De son côté, le gouvernement ne nie pas, mais tempère. “Ce projet est mené uniquement à des fins de recherche”, a déclaré un porte-parole du ministère de la Justice. “Il a été conçu à partir de données existantes détenues par les services pénitentiaires et de probation ainsi que par les forces de police concernant des délinquants condamnés, afin de mieux comprendre le risque que des personnes en probation commettent des actes de violence grave. Un rapport sera publié en temps voulu.”
Un concept banni dans l’UE
Le ministère élude au passage les accusations de collecte de données de personnes ayant eu un contact avec la police sans avoir été condamnées.
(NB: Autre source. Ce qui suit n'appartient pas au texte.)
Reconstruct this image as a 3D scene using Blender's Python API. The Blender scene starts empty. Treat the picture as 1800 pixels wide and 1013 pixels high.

On notera au passage que l’année dernière, l’Union européenne avait de son côté légiféré pour interdire précisément ce genre de pratique. Le règlement européen sur l’IA, approuvé par l’ensemble des pays-membres en août 2024, interdit formellement les systèmes de “scoring social” qui classent les citoyens en fonction de l’agrégation et de l’analyse de leurs données. Mais aussi de la police “prédictive” qui tenterait d’estimer la probabilité que quelqu’un commette un crime. Mais bien sûr, la réglementation européenne ne s’applique pas au Royaume-Uni.